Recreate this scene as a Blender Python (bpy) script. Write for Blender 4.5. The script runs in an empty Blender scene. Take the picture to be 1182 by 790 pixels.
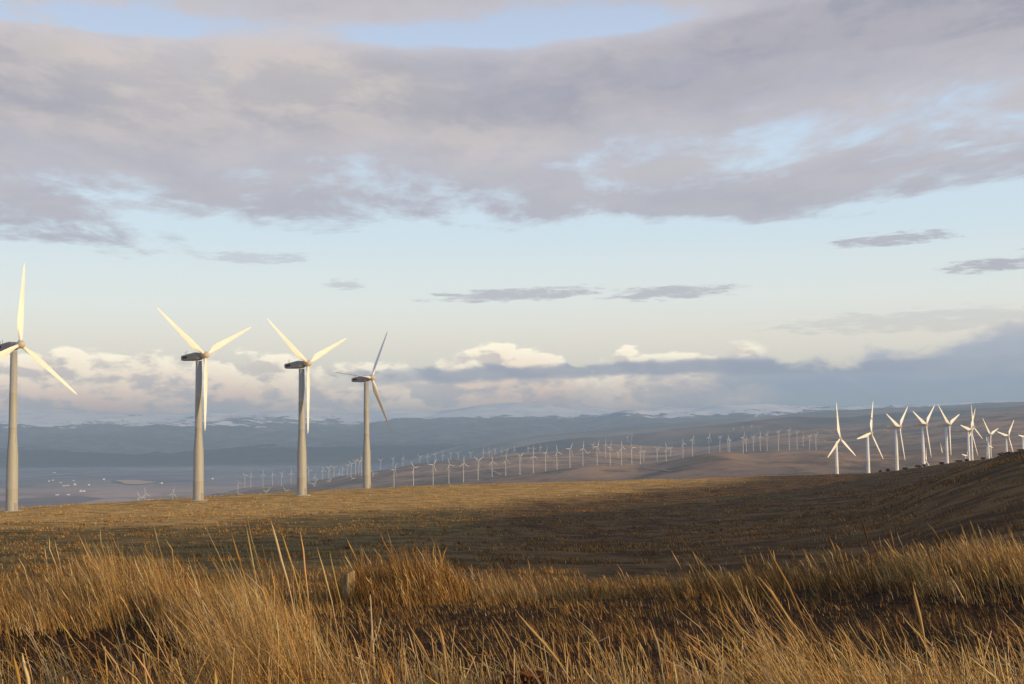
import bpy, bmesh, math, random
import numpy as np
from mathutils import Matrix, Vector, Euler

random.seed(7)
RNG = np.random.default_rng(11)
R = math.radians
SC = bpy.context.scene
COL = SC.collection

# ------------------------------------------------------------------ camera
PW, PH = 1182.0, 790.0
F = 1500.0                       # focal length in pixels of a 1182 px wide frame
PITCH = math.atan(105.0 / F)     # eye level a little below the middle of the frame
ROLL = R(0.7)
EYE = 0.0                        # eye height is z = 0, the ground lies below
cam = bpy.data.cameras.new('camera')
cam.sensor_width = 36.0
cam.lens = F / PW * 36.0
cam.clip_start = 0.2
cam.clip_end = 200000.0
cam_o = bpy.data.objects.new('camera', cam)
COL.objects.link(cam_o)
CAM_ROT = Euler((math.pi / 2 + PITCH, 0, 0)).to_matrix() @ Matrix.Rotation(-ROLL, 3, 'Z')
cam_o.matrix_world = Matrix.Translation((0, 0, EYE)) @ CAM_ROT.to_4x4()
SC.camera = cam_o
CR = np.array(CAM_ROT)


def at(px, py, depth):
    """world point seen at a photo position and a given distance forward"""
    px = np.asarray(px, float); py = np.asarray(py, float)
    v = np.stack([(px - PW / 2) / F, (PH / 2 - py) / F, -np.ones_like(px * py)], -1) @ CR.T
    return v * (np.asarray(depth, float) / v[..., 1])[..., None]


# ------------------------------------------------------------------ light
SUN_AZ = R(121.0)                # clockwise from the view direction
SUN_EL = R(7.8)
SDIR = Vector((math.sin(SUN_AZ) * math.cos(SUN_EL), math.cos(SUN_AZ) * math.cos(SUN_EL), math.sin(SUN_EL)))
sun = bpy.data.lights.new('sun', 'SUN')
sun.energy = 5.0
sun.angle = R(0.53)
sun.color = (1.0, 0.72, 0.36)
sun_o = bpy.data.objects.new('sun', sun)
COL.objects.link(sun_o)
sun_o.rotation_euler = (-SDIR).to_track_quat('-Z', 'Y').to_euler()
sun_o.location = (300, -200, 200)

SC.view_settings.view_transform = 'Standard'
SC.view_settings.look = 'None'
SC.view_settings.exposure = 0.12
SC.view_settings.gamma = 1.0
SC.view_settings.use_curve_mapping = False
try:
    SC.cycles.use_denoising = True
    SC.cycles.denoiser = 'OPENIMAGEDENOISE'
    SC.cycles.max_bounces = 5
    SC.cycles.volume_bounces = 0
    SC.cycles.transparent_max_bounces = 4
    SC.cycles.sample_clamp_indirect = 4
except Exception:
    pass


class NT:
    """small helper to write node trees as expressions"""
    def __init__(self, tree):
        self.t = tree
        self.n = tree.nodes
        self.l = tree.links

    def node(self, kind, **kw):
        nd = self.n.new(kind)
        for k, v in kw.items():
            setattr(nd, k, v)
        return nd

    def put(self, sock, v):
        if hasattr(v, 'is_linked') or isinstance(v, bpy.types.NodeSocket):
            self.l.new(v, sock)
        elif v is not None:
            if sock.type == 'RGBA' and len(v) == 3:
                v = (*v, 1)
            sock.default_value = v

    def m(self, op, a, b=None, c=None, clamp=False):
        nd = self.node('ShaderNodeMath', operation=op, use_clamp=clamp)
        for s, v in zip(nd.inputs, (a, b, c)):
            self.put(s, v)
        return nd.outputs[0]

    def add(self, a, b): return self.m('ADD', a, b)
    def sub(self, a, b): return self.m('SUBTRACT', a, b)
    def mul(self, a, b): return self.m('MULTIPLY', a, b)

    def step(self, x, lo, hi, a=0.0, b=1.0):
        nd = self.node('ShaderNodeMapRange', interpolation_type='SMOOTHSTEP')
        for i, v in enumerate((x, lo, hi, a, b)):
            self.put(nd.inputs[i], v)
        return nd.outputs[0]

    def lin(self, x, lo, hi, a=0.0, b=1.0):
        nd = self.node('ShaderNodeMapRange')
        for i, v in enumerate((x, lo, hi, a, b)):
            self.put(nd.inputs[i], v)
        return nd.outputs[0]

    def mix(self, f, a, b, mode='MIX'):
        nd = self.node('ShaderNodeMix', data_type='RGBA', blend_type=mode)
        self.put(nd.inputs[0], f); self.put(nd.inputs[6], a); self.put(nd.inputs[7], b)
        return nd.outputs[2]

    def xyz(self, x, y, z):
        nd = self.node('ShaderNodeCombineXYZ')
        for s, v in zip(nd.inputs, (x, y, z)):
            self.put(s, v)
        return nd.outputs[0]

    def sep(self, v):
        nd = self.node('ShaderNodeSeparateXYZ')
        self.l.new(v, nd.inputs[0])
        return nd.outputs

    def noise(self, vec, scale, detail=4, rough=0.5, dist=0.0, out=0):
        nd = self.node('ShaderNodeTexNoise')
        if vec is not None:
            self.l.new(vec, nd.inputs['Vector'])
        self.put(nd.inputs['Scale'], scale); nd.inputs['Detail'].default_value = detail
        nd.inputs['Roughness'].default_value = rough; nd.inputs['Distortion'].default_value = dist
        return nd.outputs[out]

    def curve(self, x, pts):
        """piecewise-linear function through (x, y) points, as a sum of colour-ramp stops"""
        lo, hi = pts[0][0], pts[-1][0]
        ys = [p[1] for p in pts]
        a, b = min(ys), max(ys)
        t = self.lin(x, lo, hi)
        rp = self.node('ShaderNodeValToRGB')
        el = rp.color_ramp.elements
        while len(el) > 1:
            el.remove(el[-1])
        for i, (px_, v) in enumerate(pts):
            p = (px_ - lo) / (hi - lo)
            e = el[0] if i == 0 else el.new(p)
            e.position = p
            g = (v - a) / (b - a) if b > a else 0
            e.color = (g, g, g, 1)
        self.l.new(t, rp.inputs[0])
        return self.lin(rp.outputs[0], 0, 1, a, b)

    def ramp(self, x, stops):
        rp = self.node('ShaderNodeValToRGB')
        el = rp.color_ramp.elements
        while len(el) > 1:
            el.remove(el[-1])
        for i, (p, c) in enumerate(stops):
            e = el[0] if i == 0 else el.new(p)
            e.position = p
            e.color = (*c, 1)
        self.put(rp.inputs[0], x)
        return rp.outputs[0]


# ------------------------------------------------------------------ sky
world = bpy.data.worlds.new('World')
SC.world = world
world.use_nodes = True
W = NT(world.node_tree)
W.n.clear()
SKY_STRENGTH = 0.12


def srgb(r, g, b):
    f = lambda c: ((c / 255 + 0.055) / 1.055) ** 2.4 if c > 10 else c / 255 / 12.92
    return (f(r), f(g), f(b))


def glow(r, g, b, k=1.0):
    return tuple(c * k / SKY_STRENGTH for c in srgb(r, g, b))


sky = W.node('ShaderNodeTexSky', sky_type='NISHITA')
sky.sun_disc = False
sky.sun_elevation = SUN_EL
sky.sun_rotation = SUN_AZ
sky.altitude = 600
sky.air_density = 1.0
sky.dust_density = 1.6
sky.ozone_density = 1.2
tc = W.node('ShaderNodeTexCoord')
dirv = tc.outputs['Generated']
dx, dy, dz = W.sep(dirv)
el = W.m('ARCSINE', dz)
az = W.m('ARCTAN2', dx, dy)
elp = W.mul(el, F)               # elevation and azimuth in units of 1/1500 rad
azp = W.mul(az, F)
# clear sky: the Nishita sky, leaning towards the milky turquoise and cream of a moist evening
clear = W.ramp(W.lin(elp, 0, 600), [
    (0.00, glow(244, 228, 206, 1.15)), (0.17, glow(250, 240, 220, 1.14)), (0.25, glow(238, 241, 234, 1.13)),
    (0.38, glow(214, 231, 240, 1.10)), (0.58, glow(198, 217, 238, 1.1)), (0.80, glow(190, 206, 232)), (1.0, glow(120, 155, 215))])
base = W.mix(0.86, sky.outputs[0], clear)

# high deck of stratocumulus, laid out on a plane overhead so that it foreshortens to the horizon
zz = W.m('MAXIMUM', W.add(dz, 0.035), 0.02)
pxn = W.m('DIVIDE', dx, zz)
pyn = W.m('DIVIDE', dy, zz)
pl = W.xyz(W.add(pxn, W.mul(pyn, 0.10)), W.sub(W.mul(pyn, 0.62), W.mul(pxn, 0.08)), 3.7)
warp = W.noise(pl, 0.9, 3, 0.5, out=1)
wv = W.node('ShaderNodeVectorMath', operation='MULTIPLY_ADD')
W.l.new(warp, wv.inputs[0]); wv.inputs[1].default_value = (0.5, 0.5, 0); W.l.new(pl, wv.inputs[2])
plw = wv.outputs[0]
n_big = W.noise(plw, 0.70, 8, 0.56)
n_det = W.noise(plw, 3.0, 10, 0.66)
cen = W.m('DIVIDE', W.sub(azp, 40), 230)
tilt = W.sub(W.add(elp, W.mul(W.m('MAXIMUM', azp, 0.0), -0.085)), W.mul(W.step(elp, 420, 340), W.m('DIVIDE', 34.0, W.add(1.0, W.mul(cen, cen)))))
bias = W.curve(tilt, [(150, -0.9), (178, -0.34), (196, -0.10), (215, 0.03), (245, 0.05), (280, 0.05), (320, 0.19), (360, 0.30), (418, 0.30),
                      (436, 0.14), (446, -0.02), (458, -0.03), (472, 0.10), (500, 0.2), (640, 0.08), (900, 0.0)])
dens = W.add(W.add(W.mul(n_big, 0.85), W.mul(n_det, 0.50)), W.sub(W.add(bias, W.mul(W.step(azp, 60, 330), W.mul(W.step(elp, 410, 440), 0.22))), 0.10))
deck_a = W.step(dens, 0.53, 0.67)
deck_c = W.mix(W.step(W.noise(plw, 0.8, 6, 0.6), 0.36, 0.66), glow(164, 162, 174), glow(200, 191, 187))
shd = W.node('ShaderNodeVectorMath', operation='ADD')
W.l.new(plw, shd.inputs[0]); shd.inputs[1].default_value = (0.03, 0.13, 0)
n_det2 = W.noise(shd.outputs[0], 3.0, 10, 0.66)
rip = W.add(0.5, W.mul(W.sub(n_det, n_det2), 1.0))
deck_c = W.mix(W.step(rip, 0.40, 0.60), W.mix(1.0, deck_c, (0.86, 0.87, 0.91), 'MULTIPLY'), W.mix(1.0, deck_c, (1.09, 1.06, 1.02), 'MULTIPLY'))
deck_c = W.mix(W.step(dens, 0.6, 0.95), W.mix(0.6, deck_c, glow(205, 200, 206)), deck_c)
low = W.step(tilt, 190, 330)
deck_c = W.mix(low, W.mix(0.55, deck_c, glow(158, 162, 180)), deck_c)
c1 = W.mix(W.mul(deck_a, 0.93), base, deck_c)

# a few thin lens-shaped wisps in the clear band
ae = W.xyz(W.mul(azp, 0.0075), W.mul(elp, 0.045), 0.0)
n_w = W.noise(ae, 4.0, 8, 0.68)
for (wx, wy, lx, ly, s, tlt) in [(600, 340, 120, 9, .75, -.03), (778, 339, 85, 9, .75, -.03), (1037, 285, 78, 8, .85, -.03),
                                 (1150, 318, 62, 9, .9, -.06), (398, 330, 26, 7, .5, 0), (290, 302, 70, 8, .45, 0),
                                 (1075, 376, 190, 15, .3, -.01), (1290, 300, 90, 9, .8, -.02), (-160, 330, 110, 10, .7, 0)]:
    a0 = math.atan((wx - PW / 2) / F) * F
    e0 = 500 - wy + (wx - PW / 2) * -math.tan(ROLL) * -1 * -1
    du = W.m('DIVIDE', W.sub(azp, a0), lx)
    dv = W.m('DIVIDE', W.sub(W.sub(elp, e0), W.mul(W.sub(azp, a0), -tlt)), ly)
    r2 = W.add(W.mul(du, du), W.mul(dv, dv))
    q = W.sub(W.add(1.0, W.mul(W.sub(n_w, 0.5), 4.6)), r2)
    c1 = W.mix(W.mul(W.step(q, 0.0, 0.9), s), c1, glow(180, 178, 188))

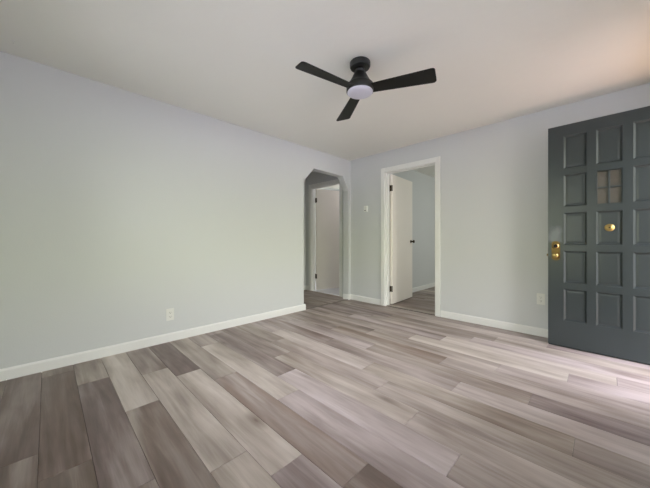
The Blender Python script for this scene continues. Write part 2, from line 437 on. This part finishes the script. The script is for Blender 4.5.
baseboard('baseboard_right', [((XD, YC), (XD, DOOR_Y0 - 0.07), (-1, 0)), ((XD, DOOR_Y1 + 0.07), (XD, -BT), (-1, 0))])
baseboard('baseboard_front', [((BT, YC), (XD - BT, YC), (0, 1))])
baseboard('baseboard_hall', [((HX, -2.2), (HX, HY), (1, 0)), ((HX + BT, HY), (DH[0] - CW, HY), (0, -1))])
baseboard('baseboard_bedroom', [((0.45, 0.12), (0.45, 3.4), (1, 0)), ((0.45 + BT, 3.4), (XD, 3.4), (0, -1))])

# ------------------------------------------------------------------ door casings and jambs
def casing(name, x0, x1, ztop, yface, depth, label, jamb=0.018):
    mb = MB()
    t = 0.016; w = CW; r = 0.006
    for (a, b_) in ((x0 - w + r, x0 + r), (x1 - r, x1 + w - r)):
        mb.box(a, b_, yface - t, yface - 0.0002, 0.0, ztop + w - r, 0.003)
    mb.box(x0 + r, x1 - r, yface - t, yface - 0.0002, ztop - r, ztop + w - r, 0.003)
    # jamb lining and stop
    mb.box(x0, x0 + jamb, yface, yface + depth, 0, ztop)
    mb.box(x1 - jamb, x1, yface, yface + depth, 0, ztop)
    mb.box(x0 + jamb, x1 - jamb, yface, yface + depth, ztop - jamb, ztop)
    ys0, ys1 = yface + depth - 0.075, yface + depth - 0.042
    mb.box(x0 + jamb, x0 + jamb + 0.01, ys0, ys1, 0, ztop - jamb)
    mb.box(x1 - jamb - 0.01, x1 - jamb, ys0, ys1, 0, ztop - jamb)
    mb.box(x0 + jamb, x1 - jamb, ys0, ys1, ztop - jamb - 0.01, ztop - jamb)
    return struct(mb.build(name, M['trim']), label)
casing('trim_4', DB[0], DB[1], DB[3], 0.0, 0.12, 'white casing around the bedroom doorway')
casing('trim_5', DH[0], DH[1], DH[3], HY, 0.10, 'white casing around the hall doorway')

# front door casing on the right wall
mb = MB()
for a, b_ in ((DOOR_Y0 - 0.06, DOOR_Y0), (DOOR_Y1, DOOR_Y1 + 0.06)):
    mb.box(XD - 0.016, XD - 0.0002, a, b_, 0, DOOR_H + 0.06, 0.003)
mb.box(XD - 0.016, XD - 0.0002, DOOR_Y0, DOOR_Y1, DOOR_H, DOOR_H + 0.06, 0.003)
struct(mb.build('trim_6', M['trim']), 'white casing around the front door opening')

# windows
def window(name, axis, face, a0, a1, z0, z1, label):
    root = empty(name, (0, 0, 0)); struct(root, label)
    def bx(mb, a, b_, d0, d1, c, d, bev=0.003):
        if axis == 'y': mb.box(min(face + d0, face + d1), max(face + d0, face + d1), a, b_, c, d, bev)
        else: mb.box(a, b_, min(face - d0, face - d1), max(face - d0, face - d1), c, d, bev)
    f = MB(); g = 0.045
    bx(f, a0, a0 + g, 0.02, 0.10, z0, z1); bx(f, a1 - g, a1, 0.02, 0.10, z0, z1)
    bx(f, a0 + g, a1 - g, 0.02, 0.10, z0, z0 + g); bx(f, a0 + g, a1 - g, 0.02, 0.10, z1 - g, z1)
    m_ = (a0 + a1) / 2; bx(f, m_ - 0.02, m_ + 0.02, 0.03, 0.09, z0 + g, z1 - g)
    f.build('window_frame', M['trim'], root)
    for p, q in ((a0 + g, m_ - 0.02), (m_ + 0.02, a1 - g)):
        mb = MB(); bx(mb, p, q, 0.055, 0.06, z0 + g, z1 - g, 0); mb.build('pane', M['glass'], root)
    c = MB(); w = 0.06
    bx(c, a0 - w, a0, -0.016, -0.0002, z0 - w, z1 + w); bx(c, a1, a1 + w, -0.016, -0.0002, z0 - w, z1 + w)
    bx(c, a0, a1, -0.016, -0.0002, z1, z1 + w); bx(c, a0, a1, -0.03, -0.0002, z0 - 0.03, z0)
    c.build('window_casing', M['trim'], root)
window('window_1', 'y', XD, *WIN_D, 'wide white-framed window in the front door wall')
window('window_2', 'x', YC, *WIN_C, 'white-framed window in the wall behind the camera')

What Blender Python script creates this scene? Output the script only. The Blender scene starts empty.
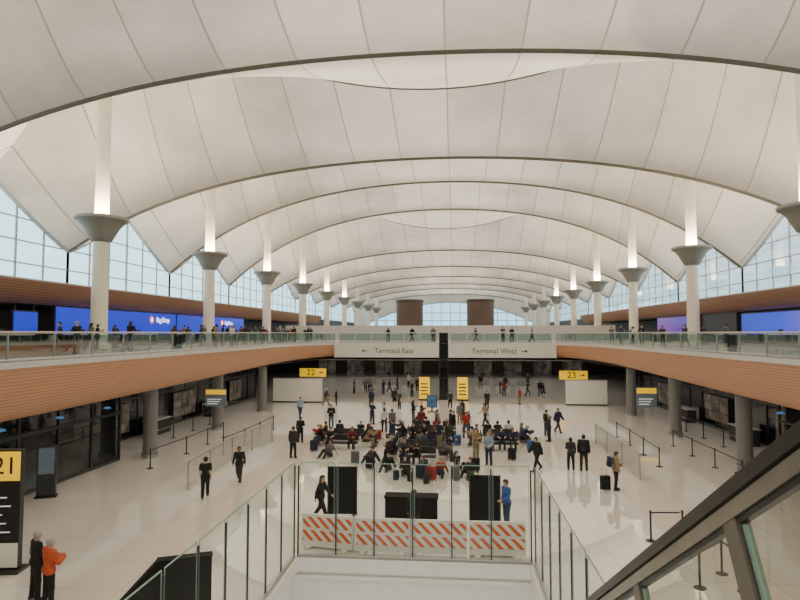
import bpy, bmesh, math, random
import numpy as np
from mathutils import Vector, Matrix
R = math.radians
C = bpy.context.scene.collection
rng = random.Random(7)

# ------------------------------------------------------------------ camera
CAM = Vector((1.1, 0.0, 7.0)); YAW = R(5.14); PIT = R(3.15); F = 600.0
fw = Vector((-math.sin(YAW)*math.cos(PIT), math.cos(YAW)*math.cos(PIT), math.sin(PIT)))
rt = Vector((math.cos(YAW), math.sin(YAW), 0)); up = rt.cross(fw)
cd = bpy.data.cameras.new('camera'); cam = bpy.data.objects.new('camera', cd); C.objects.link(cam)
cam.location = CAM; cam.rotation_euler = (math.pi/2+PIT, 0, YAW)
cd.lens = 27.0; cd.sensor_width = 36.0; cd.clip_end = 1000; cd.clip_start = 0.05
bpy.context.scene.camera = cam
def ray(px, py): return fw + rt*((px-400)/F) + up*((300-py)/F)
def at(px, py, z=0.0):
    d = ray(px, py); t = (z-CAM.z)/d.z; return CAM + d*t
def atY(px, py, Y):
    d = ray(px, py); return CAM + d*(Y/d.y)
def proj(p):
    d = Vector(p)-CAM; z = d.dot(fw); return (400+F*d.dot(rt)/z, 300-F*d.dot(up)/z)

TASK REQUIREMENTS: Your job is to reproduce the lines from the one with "What Blender Python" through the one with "rng = random.Random(7)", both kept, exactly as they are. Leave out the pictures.

WRITTEN SOLUTION:
What Blender Python script creates this scene? Output the script only. The Blender scene starts empty.
import bpy, bmesh, math, random
import numpy as np
from mathutils import Vector, Matrix
R = math.radians
C = bpy.context.scene.collection
rng = random.Random(7)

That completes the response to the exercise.